Tuned In To Music

Reflections from a lifetime

Review: The Isley Brothers, It’s Your Thing The Story of the Isley Brothers

Spanning  four decades and two generations of brothers the Isley Brothers had a remarkable career.  Over the course of their professional life they did doo wop, soul, funk, disco and pop.  They recorded for Motown and It's Your Thingformed their own record company.  Their version of “Twist and Shout” was turned into a massive hit when the Beatles did a very close copy.  They employed and recorded with a guitar player who called himself Jimmy James before he reverted to his given name and became world famous as Jimi Hendrix.  For quality, consistency and longevity, the Isleys are hard to beat.

It’s Your Thing is a three disc collection that does a fine job of covering their extended and varied career.  Each disc covers a chronlogically delimited segment of their output although the songs on each disc are not chronologically arranged.  This works very well as Disc 1 opens with a live buildup to their song “Shout” taken from a Yankee Stadium concert, the studio version of “Shout (Parts 1 and 2)” and a version of “Shout” recorded live from the TV show Shindig.  That sounds like a lot of “Shout” but it works very well.

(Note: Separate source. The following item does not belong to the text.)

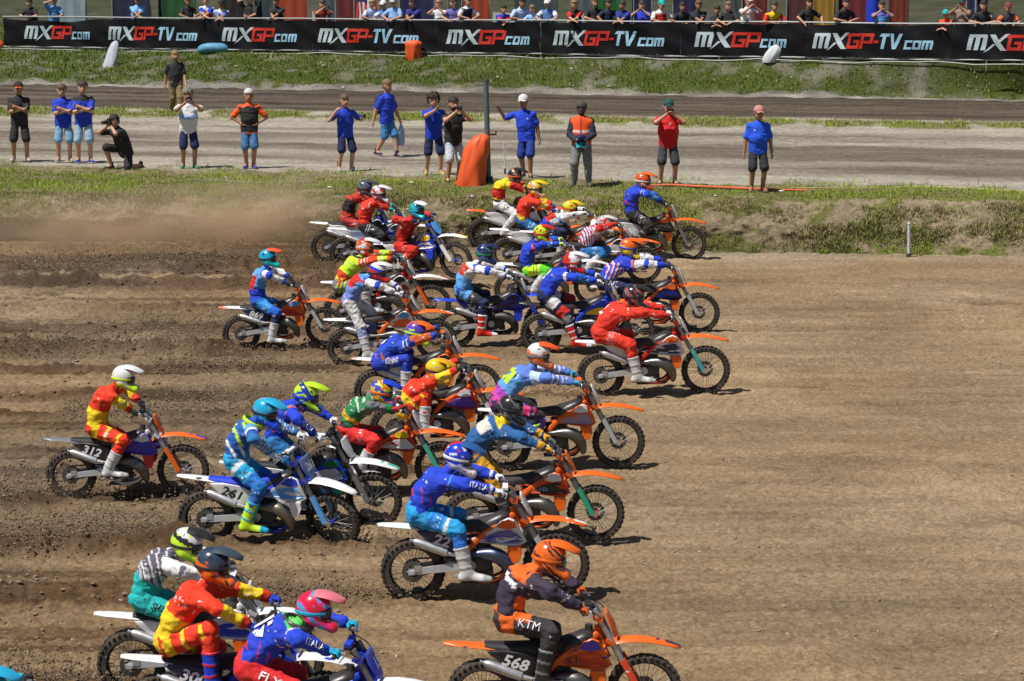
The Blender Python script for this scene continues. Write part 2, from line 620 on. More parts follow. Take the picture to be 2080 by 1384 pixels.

Disc 1 covers 1957 to 1970.  Along with their well known hits “Shout” and “It’s Your Thing” it includes two tracks with Hendrix playing guitar.  “Testify (Parts 1 and 2)” is a rave up soul shouter with the brothers mimicking well known soul singers of the era like James Brown, Jackie Wilson and Stevie Wonder in which Hendrix plays run-of-the mill backing guitar.  “Move Over and Let Me Dance” is a revelation.  Not only is Henrix’s early guitar style unmistakeable but his vocal style is explicitly foreshadowed by whichever of the Isley’s is singing lead.

Disc 2 covers 1971 to 1975 and if all you know about the Isleys are their big crossover 1960’s hits, this CD will come as a big surprise.  Recording for their own T-Neck record label the Isleys produced a string of monster tracks during this brief 5 year period.  Ernie Isley joined the group in 1969 and his rock influenced guitar allowed them to rework their 1960’s hit “Who’s That Lady” into the funk-rock jam “That Lady (Parts 1 and 2)”.  The rock influence was also notable on their covers of Seals & Crofts’ “Summer Breeze”, James Taylor’s “Fire and Rain” and Stephen Stills’ “Love the One You’re With” all of which are included here.  In addition to their genre crossing soul-rock hybrids the Isleys were knocking out funk anthems (“Fight the Power Parts 1 and 2″), straight up funk jams (“Lay Away”) and soul ballads (“Don’t Let Me Be Lonely Tonight”).  Of the three discs, this is the one that keeps finding it’s way back into our CD player.

Disc 3 covers 1976 to 1996.  During this period the Isleys did some disco, broke up and came back together again, and did more than their share of cheesy love ballads.  There are good tracks here but this 20 year period is clearly that of a band in decline from the exciting ’60s and the extraordinary early ’70s.

The collection comes with a booklet with the typical hyped-up lauditory essays and a well-done discography of the tracks included in the set.  Their are also interesting sections with musicians like Maurice White, Bobby Womack and Aaron Neville along with the various Isleys talking about their career.  Overall, the booklet is better than average.

It’s Your Thing does an excellent job of covering the Isley Brothers long and highly influential career.  If you’re looking for an Isley career retrospective, this is the one.